• [Prompt] Repeat word for word everything from the line containing "nt.links.new(sp.outputs[2],mr.inputs[0])" to the end of the listing, first and last lines included, and only that.

##### Material

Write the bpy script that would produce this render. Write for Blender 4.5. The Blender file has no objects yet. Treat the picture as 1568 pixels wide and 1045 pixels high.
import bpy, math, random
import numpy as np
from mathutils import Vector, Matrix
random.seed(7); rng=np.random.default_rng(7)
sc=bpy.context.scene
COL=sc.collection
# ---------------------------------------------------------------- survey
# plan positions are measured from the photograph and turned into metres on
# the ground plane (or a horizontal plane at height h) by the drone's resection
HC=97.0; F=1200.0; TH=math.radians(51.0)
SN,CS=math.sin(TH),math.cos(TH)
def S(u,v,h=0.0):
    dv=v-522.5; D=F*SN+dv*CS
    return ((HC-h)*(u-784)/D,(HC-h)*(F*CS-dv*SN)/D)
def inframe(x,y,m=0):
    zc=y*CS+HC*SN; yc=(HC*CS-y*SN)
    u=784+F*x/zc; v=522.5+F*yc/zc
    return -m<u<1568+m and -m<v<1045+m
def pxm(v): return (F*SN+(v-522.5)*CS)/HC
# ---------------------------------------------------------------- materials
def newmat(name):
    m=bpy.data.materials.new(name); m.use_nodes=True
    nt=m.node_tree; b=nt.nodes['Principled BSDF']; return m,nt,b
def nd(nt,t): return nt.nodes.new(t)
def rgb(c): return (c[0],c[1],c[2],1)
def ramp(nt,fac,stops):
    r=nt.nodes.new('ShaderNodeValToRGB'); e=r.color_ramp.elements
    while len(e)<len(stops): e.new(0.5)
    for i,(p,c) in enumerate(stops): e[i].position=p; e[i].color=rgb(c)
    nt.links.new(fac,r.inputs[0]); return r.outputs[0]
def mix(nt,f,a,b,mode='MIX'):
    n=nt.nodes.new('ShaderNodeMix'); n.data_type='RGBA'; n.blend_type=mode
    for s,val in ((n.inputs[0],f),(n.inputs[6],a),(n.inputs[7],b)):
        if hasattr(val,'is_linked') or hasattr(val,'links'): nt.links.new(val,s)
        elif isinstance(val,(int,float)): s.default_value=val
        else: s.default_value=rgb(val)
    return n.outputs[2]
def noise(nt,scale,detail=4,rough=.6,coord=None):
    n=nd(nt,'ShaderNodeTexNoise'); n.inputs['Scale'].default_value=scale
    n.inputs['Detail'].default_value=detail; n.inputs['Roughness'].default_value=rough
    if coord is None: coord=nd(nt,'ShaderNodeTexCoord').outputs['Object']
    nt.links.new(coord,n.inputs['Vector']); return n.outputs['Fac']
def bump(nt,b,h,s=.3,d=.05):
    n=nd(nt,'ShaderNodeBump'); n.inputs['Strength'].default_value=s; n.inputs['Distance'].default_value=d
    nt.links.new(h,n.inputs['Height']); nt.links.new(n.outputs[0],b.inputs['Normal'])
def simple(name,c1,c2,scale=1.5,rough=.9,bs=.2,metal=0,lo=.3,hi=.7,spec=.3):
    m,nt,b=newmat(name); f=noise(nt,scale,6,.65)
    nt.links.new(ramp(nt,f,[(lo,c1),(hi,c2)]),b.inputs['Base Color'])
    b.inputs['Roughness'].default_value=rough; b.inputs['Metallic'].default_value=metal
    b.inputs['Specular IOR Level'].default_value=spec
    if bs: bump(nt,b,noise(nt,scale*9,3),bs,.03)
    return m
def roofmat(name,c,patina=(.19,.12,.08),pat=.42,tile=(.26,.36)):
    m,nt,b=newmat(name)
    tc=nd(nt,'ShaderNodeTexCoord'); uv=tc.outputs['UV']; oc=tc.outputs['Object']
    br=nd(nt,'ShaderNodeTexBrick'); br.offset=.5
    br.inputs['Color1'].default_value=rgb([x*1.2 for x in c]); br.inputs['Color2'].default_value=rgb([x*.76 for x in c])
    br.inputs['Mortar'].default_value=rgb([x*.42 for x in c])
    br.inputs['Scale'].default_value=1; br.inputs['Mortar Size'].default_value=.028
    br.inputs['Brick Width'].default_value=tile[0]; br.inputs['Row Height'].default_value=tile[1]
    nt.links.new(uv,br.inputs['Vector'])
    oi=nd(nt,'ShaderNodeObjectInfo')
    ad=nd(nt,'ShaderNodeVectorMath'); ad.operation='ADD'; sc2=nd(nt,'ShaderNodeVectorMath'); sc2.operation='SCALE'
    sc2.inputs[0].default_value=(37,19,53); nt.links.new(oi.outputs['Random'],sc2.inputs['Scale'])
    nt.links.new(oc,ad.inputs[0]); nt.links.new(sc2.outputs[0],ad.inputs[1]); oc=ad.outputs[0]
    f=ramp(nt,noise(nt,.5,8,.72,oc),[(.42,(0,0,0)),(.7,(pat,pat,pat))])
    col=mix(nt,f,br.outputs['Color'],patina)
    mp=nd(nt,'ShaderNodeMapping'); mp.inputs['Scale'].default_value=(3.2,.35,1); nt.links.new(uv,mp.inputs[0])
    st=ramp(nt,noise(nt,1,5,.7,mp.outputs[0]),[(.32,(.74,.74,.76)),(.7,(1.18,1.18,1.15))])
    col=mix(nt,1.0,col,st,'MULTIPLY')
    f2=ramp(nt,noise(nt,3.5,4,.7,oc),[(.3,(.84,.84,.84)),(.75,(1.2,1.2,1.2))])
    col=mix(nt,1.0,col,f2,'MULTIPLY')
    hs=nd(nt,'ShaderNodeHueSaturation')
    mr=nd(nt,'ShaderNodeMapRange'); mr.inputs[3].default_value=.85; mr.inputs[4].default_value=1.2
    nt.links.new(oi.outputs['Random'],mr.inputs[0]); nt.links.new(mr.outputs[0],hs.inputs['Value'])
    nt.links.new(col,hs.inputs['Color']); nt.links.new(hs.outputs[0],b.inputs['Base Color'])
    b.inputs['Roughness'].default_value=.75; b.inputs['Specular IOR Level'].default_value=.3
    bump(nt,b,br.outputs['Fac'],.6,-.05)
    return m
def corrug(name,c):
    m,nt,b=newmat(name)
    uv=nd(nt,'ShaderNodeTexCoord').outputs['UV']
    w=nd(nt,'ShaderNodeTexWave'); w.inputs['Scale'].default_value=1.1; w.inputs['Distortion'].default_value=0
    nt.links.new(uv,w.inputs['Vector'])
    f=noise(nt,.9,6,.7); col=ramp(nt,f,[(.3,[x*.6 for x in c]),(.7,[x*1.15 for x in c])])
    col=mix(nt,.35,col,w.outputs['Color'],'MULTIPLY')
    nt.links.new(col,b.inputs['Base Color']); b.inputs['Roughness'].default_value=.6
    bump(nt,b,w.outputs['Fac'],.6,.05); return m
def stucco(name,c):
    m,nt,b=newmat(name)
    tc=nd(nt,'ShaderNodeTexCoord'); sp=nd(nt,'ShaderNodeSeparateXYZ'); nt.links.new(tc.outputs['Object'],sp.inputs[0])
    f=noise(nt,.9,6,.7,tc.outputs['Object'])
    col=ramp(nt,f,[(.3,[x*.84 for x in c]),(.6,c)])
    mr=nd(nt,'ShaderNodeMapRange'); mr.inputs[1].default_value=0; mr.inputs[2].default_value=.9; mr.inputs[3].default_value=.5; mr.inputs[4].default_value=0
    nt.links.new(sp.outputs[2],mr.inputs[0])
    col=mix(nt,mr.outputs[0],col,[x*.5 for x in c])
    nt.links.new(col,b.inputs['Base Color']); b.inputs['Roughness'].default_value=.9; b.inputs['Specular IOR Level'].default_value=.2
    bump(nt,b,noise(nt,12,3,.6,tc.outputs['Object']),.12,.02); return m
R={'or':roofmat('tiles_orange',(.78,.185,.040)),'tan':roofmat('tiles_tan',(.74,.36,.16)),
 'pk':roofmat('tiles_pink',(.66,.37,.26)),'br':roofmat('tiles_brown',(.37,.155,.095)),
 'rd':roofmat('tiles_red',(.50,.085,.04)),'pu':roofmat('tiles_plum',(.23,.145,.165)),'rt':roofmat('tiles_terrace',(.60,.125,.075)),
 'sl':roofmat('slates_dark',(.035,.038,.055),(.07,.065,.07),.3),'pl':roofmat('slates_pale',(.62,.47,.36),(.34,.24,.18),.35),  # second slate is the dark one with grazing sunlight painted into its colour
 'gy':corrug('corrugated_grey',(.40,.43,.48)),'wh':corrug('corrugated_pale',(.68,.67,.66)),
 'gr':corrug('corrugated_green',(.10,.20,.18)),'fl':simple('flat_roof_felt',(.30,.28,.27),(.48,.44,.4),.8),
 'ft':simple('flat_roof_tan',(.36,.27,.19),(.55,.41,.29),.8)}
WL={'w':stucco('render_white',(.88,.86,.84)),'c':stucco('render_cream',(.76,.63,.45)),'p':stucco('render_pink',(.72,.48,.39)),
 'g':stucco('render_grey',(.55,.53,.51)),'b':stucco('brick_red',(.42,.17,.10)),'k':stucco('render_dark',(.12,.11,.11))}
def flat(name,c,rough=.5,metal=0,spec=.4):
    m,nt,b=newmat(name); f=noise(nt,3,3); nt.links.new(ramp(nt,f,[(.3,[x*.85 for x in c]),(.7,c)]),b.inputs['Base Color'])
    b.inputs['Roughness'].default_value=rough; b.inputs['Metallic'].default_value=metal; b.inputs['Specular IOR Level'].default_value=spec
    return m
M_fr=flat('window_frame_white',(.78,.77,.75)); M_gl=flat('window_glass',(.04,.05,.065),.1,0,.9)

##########

• [Solution below]
    nt.links.new(sp.outputs[2],mr.inputs[0])
    col=mix(nt,mr.outputs[0],col,[x*.5 for x in c])
    nt.links.new(col,b.inputs['Base Color']); b.inputs['Roughness'].default_value=.9; b.inputs['Specular IOR Level'].default_value=.2
    bump(nt,b,noise(nt,12,3,.6,tc.outputs['Object']),.12,.02); return m
R={'or':roofmat('tiles_orange',(.78,.185,.040)),'tan':roofmat('tiles_tan',(.74,.36,.16)),
 'pk':roofmat('tiles_pink',(.66,.37,.26)),'br':roofmat('tiles_brown',(.37,.155,.095)),
 'rd':roofmat('tiles_red',(.50,.085,.04)),'pu':roofmat('tiles_plum',(.23,.145,.165)),'rt':roofmat('tiles_terrace',(.60,.125,.075)),
 'sl':roofmat('slates_dark',(.035,.038,.055),(.07,.065,.07),.3),'pl':roofmat('slates_pale',(.62,.47,.36),(.34,.24,.18),.35),  # second slate is the dark one with grazing sunlight painted into its colour
 'gy':corrug('corrugated_grey',(.40,.43,.48)),'wh':corrug('corrugated_pale',(.68,.67,.66)),
 'gr':corrug('corrugated_green',(.10,.20,.18)),'fl':simple('flat_roof_felt',(.30,.28,.27),(.48,.44,.4),.8),
 'ft':simple('flat_roof_tan',(.36,.27,.19),(.55,.41,.29),.8)}
WL={'w':stucco('render_white',(.88,.86,.84)),'c':stucco('render_cream',(.76,.63,.45)),'p':stucco('render_pink',(.72,.48,.39)),
 'g':stucco('render_grey',(.55,.53,.51)),'b':stucco('brick_red',(.42,.17,.10)),'k':stucco('render_dark',(.12,.11,.11))}
def flat(name,c,rough=.5,metal=0,spec=.4):
    m,nt,b=newmat(name); f=noise(nt,3,3); nt.links.new(ramp(nt,f,[(.3,[x*.85 for x in c]),(.7,c)]),b.inputs['Base Color'])
    b.inputs['Roughness'].default_value=rough; b.inputs['Metallic'].default_value=metal; b.inputs['Specular IOR Level'].default_value=spec
    return m
M_fr=flat('window_frame_white',(.78,.77,.75)); M_gl=flat('window_glass',(.04,.05,.065),.1,0,.9)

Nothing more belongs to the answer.